**Your task**
Your task is to transcribe the data in full.
****
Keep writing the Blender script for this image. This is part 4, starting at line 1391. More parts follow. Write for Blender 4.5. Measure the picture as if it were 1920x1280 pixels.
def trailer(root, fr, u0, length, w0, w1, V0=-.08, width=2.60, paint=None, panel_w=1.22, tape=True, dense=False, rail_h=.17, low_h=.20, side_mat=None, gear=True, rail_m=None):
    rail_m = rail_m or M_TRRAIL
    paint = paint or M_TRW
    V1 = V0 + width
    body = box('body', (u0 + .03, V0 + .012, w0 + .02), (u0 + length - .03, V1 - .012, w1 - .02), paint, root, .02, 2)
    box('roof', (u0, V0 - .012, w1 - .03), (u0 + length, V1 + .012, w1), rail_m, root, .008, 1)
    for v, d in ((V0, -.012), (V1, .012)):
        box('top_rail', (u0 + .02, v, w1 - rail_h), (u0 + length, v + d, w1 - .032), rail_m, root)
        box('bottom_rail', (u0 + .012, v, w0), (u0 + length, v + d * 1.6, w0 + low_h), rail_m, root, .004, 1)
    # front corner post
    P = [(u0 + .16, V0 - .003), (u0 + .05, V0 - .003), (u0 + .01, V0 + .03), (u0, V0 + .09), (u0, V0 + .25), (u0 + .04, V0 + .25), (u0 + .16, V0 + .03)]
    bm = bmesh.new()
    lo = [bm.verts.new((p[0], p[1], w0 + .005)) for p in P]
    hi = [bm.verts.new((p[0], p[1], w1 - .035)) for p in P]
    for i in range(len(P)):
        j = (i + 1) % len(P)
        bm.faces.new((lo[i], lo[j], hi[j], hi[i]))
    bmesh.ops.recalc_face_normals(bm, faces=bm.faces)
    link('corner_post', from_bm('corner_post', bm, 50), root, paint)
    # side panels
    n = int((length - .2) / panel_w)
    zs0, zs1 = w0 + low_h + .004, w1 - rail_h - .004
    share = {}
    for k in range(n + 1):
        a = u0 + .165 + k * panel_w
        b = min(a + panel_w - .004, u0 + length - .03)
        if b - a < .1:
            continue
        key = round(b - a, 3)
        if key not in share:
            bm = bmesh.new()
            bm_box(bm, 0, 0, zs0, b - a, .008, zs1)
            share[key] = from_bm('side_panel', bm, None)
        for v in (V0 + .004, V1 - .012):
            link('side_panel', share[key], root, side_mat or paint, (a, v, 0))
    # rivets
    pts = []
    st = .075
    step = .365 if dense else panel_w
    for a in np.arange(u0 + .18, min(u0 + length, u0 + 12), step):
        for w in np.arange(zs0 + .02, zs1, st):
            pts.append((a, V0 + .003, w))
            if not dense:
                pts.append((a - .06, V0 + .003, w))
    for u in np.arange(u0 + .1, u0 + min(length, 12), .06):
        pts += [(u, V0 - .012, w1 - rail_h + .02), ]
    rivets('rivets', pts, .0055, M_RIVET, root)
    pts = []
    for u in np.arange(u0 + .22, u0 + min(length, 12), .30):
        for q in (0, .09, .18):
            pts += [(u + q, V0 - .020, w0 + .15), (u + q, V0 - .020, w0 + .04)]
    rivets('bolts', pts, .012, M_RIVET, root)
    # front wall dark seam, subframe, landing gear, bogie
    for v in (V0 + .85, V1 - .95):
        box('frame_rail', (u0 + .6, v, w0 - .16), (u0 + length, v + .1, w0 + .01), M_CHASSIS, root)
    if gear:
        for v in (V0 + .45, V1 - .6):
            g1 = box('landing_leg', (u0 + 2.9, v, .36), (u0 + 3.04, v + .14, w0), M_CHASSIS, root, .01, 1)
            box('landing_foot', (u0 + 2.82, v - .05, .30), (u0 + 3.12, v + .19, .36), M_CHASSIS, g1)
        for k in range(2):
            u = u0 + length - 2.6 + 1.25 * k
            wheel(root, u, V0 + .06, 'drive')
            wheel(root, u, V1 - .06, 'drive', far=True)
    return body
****
**The output**
Keep writing the Blender script for this image. This is part 4, starting at line 1391. More parts follow. Write for Blender 4.5. Measure the picture as if it were 1920x1280 pixels.
def trailer(root, fr, u0, length, w0, w1, V0=-.08, width=2.60, paint=None, panel_w=1.22, tape=True, dense=False, rail_h=.17, low_h=.20, side_mat=None, gear=True, rail_m=None):
    rail_m = rail_m or M_TRRAIL
    paint = paint or M_TRW
    V1 = V0 + width
    body = box('body', (u0 + .03, V0 + .012, w0 + .02), (u0 + length - .03, V1 - .012, w1 - .02), paint, root, .02, 2)
    box('roof', (u0, V0 - .012, w1 - .03), (u0 + length, V1 + .012, w1), rail_m, root, .008, 1)
    for v, d in ((V0, -.012), (V1, .012)):
        box('top_rail', (u0 + .02, v, w1 - rail_h), (u0 + length, v + d, w1 - .032), rail_m, root)
        box('bottom_rail', (u0 + .012, v, w0), (u0 + length, v + d * 1.6, w0 + low_h), rail_m, root, .004, 1)
    # front corner post
    P = [(u0 + .16, V0 - .003), (u0 + .05, V0 - .003), (u0 + .01, V0 + .03), (u0, V0 + .09), (u0, V0 + .25), (u0 + .04, V0 + .25), (u0 + .16, V0 + .03)]
    bm = bmesh.new()
    lo = [bm.verts.new((p[0], p[1], w0 + .005)) for p in P]
    hi = [bm.verts.new((p[0], p[1], w1 - .035)) for p in P]
    for i in range(len(P)):
        j = (i + 1) % len(P)
        bm.faces.new((lo[i], lo[j], hi[j], hi[i]))
    bmesh.ops.recalc_face_normals(bm, faces=bm.faces)
    link('corner_post', from_bm('corner_post', bm, 50), root, paint)
    # side panels
    n = int((length - .2) / panel_w)
    zs0, zs1 = w0 + low_h + .004, w1 - rail_h - .004
    share = {}
    for k in range(n + 1):
        a = u0 + .165 + k * panel_w
        b = min(a + panel_w - .004, u0 + length - .03)
        if b - a < .1:
            continue
        key = round(b - a, 3)
        if key not in share:
            bm = bmesh.new()
            bm_box(bm, 0, 0, zs0, b - a, .008, zs1)
            share[key] = from_bm('side_panel', bm, None)
        for v in (V0 + .004, V1 - .012):
            link('side_panel', share[key], root, side_mat or paint, (a, v, 0))
    # rivets
    pts = []
    st = .075
    step = .365 if dense else panel_w
    for a in np.arange(u0 + .18, min(u0 + length, u0 + 12), step):
        for w in np.arange(zs0 + .02, zs1, st):
            pts.append((a, V0 + .003, w))
            if not dense:
                pts.append((a - .06, V0 + .003, w))
    for u in np.arange(u0 + .1, u0 + min(length, 12), .06):
        pts += [(u, V0 - .012, w1 - rail_h + .02), ]
    rivets('rivets', pts, .0055, M_RIVET, root)
    pts = []
    for u in np.arange(u0 + .22, u0 + min(length, 12), .30):
        for q in (0, .09, .18):
            pts += [(u + q, V0 - .020, w0 + .15), (u + q, V0 - .020, w0 + .04)]
    rivets('bolts', pts, .012, M_RIVET, root)
    # front wall dark seam, subframe, landing gear, bogie
    for v in (V0 + .85, V1 - .95):
        box('frame_rail', (u0 + .6, v, w0 - .16), (u0 + length, v + .1, w0 + .01), M_CHASSIS, root)
    if gear:
        for v in (V0 + .45, V1 - .6):
            g1 = box('landing_leg', (u0 + 2.9, v, .36), (u0 + 3.04, v + .14, w0), M_CHASSIS, root, .01, 1)
            box('landing_foot', (u0 + 2.82, v - .05, .30), (u0 + 3.12, v + .19, .36), M_CHASSIS, g1)
        for k in range(2):
            u = u0 + length - 2.6 + 1.25 * k
            wheel(root, u, V0 + .06, 'drive')
            wheel(root, u, V1 - .06, 'drive', far=True)
    return body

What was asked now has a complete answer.